RECORDS FOR THE TASK:
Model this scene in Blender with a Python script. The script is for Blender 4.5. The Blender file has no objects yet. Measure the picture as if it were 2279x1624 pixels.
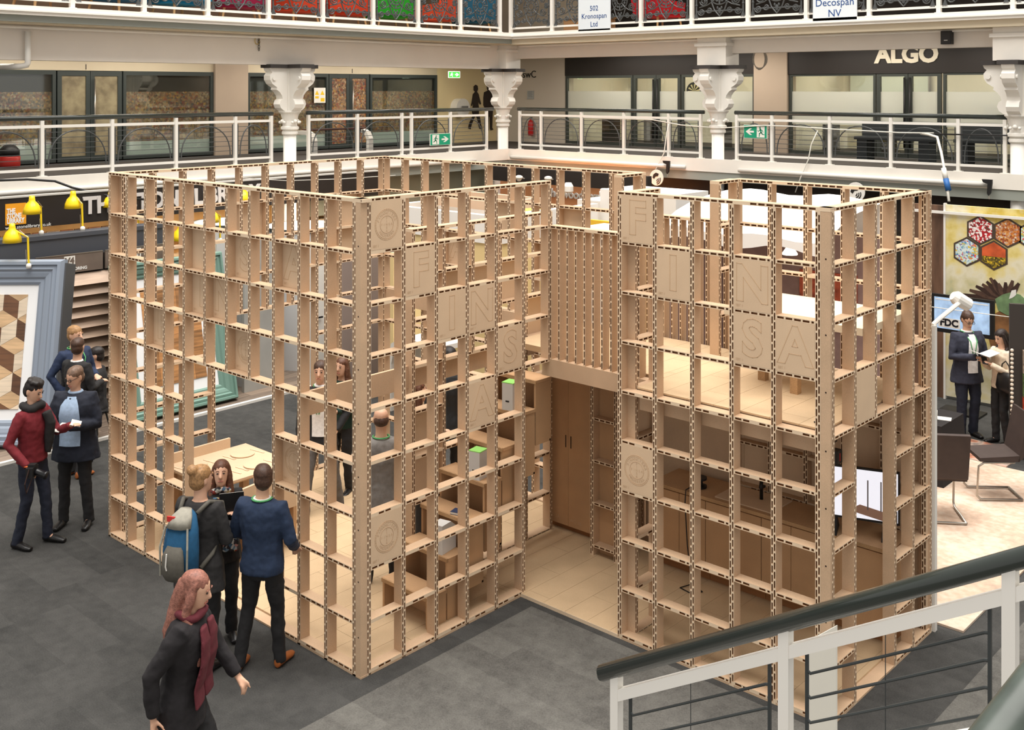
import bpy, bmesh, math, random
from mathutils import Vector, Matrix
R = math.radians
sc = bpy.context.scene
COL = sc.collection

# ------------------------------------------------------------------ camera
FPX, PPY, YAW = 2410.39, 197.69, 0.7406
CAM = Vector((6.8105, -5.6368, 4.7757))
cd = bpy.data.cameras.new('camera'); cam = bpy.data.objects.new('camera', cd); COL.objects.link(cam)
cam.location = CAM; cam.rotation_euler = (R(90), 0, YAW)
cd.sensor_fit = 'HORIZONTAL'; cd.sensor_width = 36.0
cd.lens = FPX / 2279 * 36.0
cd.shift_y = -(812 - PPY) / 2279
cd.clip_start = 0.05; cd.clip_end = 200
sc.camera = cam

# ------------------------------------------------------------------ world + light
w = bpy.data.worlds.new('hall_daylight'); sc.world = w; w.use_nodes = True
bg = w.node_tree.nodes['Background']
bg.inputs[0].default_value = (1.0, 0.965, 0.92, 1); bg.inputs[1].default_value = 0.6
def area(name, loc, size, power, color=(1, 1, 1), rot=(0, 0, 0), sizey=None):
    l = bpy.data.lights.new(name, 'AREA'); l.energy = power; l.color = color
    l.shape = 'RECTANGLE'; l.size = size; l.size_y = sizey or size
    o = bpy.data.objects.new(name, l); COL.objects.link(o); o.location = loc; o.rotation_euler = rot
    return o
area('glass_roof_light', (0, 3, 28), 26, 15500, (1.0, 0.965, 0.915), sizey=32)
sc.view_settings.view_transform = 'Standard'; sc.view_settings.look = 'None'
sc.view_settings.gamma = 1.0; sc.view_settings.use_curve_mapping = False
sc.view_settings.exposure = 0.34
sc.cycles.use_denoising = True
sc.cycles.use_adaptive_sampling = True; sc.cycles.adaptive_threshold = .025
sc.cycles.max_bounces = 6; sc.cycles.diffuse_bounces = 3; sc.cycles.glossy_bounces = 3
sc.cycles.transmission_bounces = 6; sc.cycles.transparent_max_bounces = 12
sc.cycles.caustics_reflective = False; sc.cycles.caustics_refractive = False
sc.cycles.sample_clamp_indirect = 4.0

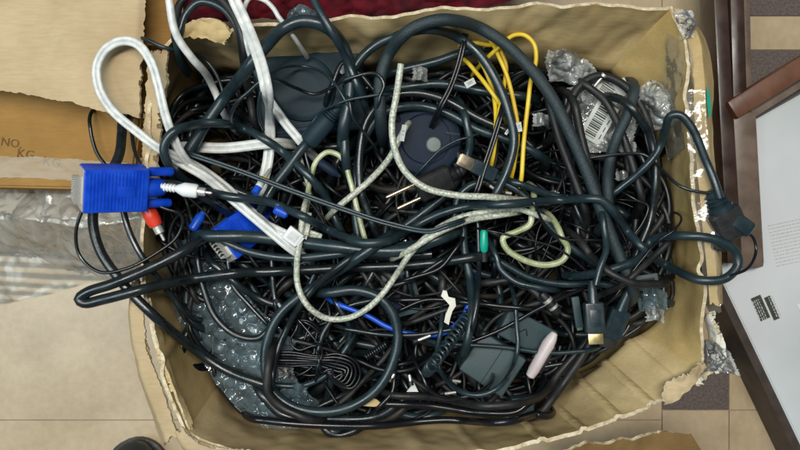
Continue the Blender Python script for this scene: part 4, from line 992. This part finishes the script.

TASK OBJECTIVE: Omit pictures; set down the rest of the material word for word.

OUTPUT FOR THIS TASK:
Model this scene in Blender with a Python script. The script is for Blender 4.5. The Blender file has no objects yet. Measure the picture as if it were 2279x1624 pixels.
import bpy, bmesh, math, random
from mathutils import Vector, Matrix
R = math.radians
sc = bpy.context.scene
COL = sc.collection

# ------------------------------------------------------------------ camera
FPX, PPY, YAW = 2410.39, 197.69, 0.7406
CAM = Vector((6.8105, -5.6368, 4.7757))
cd = bpy.data.cameras.new('camera'); cam = bpy.data.objects.new('camera', cd); COL.objects.link(cam)
cam.location = CAM; cam.rotation_euler = (R(90), 0, YAW)
cd.sensor_fit = 'HORIZONTAL'; cd.sensor_width = 36.0
cd.lens = FPX / 2279 * 36.0
cd.shift_y = -(812 - PPY) / 2279
cd.clip_start = 0.05; cd.clip_end = 200
sc.camera = cam

# ------------------------------------------------------------------ world + light
w = bpy.data.worlds.new('hall_daylight'); sc.world = w; w.use_nodes = True
bg = w.node_tree.nodes['Background']
bg.inputs[0].default_value = (1.0, 0.965, 0.92, 1); bg.inputs[1].default_value = 0.6
def area(name, loc, size, power, color=(1, 1, 1), rot=(0, 0, 0), sizey=None):
    l = bpy.data.lights.new(name, 'AREA'); l.energy = power; l.color = color
    l.shape = 'RECTANGLE'; l.size = size; l.size_y = sizey or size
    o = bpy.data.objects.new(name, l); COL.objects.link(o); o.location = loc; o.rotation_euler = rot
    return o
area('glass_roof_light', (0, 3, 28), 26, 15500, (1.0, 0.965, 0.915), sizey=32)
sc.view_settings.view_transform = 'Standard'; sc.view_settings.look = 'None'
sc.view_settings.gamma = 1.0; sc.view_settings.use_curve_mapping = False
sc.view_settings.exposure = 0.34
sc.cycles.use_denoising = True
sc.cycles.use_adaptive_sampling = True; sc.cycles.adaptive_threshold = .025
sc.cycles.max_bounces = 6; sc.cycles.diffuse_bounces = 3; sc.cycles.glossy_bounces = 3
sc.cycles.transmission_bounces = 6; sc.cycles.transparent_max_bounces = 12
sc.cycles.caustics_reflective = False; sc.cycles.caustics_refractive = False
sc.cycles.sample_clamp_indirect = 4.0

Continue the Blender Python script for this scene: part 4, from line 992. This part finishes the script.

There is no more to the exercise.